Потом в журнале «Юность» был напечатан рассказ Золотухина «Земляки», в котором автор полунамёками говорил о тех, кого было уже не вернуть – о Высоцком и Шукшине. Это звучало как приглашение к разговору, и я, набравшись смелости, написал Золотухину письмо. Месяца через два оно попало, наконец, в руки адресата; он ответил на мои вопросы, и просил звонить. А мне сначала было неудобно, а потом вдруг выяснилось, что не нужно ехать в Москву, чтобы увидеть «живого» Золотухина; можно было прямо на месте посмотреть, какой он в быту, и, по старинному русскому присловью, узнать, кто твой друг…
Дело в том, что артисты вздумали строить дачи, и во всей области не нашли лучшего места, чем у нас. Правда, Моссовет им здорово удружил: выделил участки рядом с полигоном по захоронению радиоактивных отходов (которые, кстати говоря, возили из Москвы – чтобы чувствовали себя, как дома). Мало крестьян обирали; а теперь дачники покусились на то последнее, что ещё не было отобрано государством – на покосы и выпасы. За это они и получили сполна: несколько лет их с удовольствием экспроприировали; не избежал этой участи и Золотухин – выяснилось, что он долго и дорого строит дачу. Дачники, по нашим меркам, просто швырялись деньгами; но мы, честно говоря, сильно ошибались в артистах, полагая, что все они очень богаты, и ездят исключительно на «Волгах».
Зрители обычно гораздо дольше исполнителей помнят киногероев, и больше сопереживают им. Вот и мне трудно было представить другого артиста, который мог бы сыграть главного героя в «Бумбараше» (по-моему, это один из лучших фильмов о гражданской войне). Примерно таким, как Бумбараш, я и ожидал увидеть Золотухина. Но кино, хотя бы отчасти, это – иллюзион. И контраст между земным и экранным Золотухиным был настолько велик, что я прошёл бы, наверное, мимо, если бы мне буквально не указали на него. «Каменное» выражение его лица была, конечно, маска – защита от досужих расспросов; к этому добавилось и личное нездоровье, и кризис в Театре, связанный с отъездом за границу главного режиссёра Юрия Любимова.

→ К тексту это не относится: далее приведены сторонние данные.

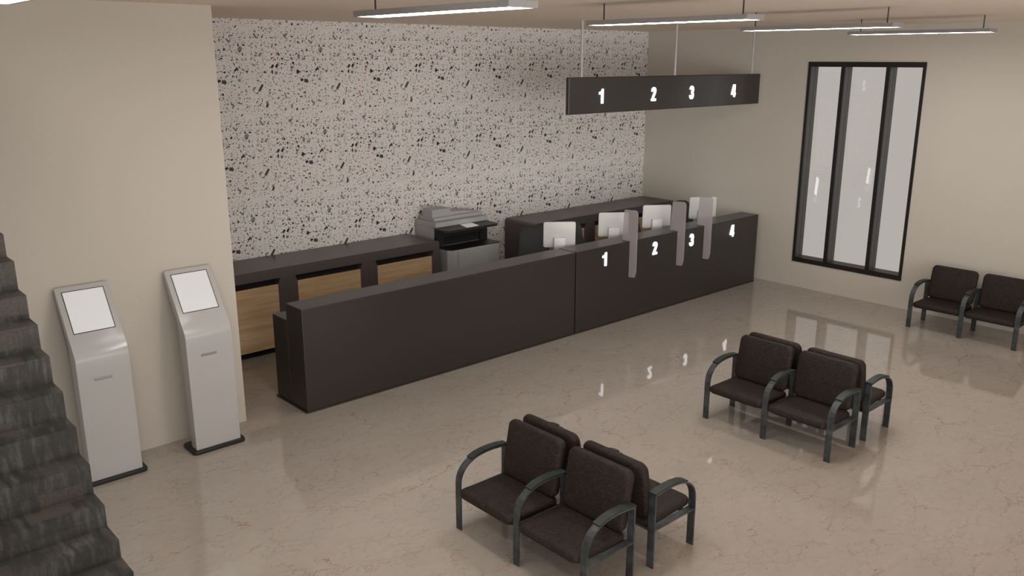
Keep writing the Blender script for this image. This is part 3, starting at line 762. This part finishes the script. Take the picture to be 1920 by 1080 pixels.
# ---------------------------------------------------------------- waiting benches
def make_bench():
    t = thing('waiting_bench', (0, 0, 0), '', 'bench', 'two-seat waiting benches')
    arcp = [(0, 0), (0, .30), (0, .40), (.006, .445), (.022, .485), (.048, .522), (.085, .553), (.13, .577), (.19, .595), (.26, .604), (.34, .605), (.42, .599), (.492, .588)]
    for yc in (-.673, 0, .673):
        y0, y1 = yc-.03, yc+.03
        bm = bmesh.new(); strip(bm, arcp, .013, y0, y1)
        box(bm, .479, .492, y0, y1, 0, .588); box(bm, .012, .480, y0+.001, y1-.001, .303, .316)
        f = link('arm_frame', bm, STEEL, t)
        pp = [p for p in [(.118, .5725), (.15, .5845), (.19, .596), (.26, .605), (.34, .606), (.42, .600), (.494, .589)]]
        bm = bmesh.new(); strip(bm, [(a, b+.013) for a, b in pp], .0125, y0-.003, y1+.003)
        p = link('armrest_pad', bm, PAD, f); p['label'] = 'dark green-black armrest pad'
    for s in (-1, 1):
        yc = s*.3365
        bm = bmesh.new()
        M = Matrix.Translation((.225, yc, .332)) @ Matrix.Rotation(math.radians(2), 4, 'Y')
        cushion(bm, .52, .606, .078, .055, .034, .010, M); link('seat', bm, LEATH, t, smooth=True, auto=80)
        bm = bmesh.new()
        # face plane: local x = up, local y = width, z = thickness
        up = Vector((math.sin(math.radians(11)), 0, math.cos(math.radians(11)))); nn = Vector((-up.z, 0, up.x))
        M = Matrix(((up.x, 0, nn.x, .490), (up.y, 1, nn.y, yc), (up.z, 0, nn.z, .588), (0, 0, 0, 1)))
        cushion(bm, .465, .606, .080, .060, .034, .012, M); link('backrest', bm, LEATH, t, smooth=True, auto=80)
        bm = bmesh.new(); box(bm, .40, .478, yc-.306, yc+.306, .280, .300); box(bm, .05, .08, yc-.306, yc+.306, .282, .300); link('seat_rail', bm, STEEL, t)
    return t
bench = make_bench()
YB = 4.133
bspec = [(3.748, 0, 'brown two-seat bench nearest the camera, facing the kiosks'), (4.948, PI, 'brown two-seat bench nearest the camera, facing the window, behind its twin'),
         (7.004, 0, 'brown two-seat bench in the middle of the hall, facing the kiosks'), (8.190, PI, 'brown two-seat bench in the middle of the hall, facing the window'),
         (11.70, 0, 'brown two-seat bench standing against the window wall at right')]
for i, (x, a, lb) in enumerate(bspec):
    if i == 0: bench.location = (x, YB, 0); bench['label'] = lb
    else: copy_tree(bench, (x, YB, 0), a, lb)

# ---------------------------------------------------------------- light
w = bpy.data.worlds.new('World'); sc.world = w; w.use_nodes = True
bg = w.node_tree.nodes['Background']; bg.inputs[0].default_value = (.485, .45, .42, 1); bg.inputs[1].default_value = 1.0
def area(name, loc, rot, sx, sy, power, col=(1, .95, .9)):
    l = bpy.data.lights.new(name, 'AREA'); l.shape = 'RECTANGLE'; l.size = sx; l.size_y = sy; l.energy = power; l.color = col
    o = bpy.data.objects.new(name, l); C.objects.link(o); o.location = loc; o.rotation_euler = rot; return o

area('fill_light_rear', (4, -8.6, 2.5), (math.radians(89), 0, 0), 13, 4, 330, (1, .985, .97))  # added soft fill far behind the camera, not a fixture of the hall
area('fill_light_overhead', (2.2, 1.8, 4.0), (0, 0, 0), 5.5, 6, 40, (1, .985, .97))  # unseen overhead panel added to brighten the floor and top faces
area('fill_light_left', (-5.6, -3.2, 2.5), (math.radians(92), 0, math.radians(-82)), 9, 4, 260, (1, .985, .97))  # added fill from the open left end, for the right wall
sl = area('fill_light_side', (4.6, -2.8, 2.6), (math.radians(94), 0, math.radians(-27)), 9, 3.6, 62, (1, .985, .97)); sl.data.spread = math.radians(56)  # narrow fill added out of view, aimed at the dim far corner
area('fill_uplight', (3.5, -2.5, .6), (math.radians(180-12), 0, 0), 8, 3.5, 250, (1, .985, .97))  # added low panel facing up, only to lighten the ceiling
# ---------------------------------------------------------------- camera
cam = bpy.data.cameras.new('Camera'); co = bpy.data.objects.new('Camera', cam); C.objects.link(co)
f, p, y = 1611., math.radians(14.94), math.radians(48.08)
cam.sensor_width = 36; cam.lens = f*36/1920
F = Vector((math.cos(p)*math.cos(y), math.cos(p)*math.sin(y), -math.sin(p)))
co.location = (0, 0, 3.6); co.rotation_euler = F.to_track_quat('-Z', 'Y').to_euler()
sc.camera = co
sc.view_settings.view_transform = 'Standard'; sc.view_settings.look = 'None'
sc.view_settings.exposure = 0; sc.view_settings.gamma = 1
sc.cycles.max_bounces = 10; sc.cycles.diffuse_bounces = 6; sc.cycles.transparent_max_bounces = 12
sc.cycles.sample_clamp_indirect = 6; sc.cycles.caustics_reflective = False; sc.cycles.caustics_refractive = False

Потом мы встретились на даче. Под этим громким названием скрывался застеклённый сарай на невозделанном участке. Видно было, что дачник из Золотухина никудышный, а коммерсант – тем более. Компания тогда собралась разношерстная, но Валерий Сергеевич никого не давил своим авторитетом. Как всегда в застолье, разговор сразу коснулся высоких материй и запрещённых тем. Там я впервые услышал крамолу: будто бы Твардовский в своё время выдвигал Солженицына на Ленинскую премию, и вопрос этот серьёзно обсуждался. В 1984-м году это казалось невероятным: ведь чтение книг Солженицына тогда приравнивалось к государственному преступлению…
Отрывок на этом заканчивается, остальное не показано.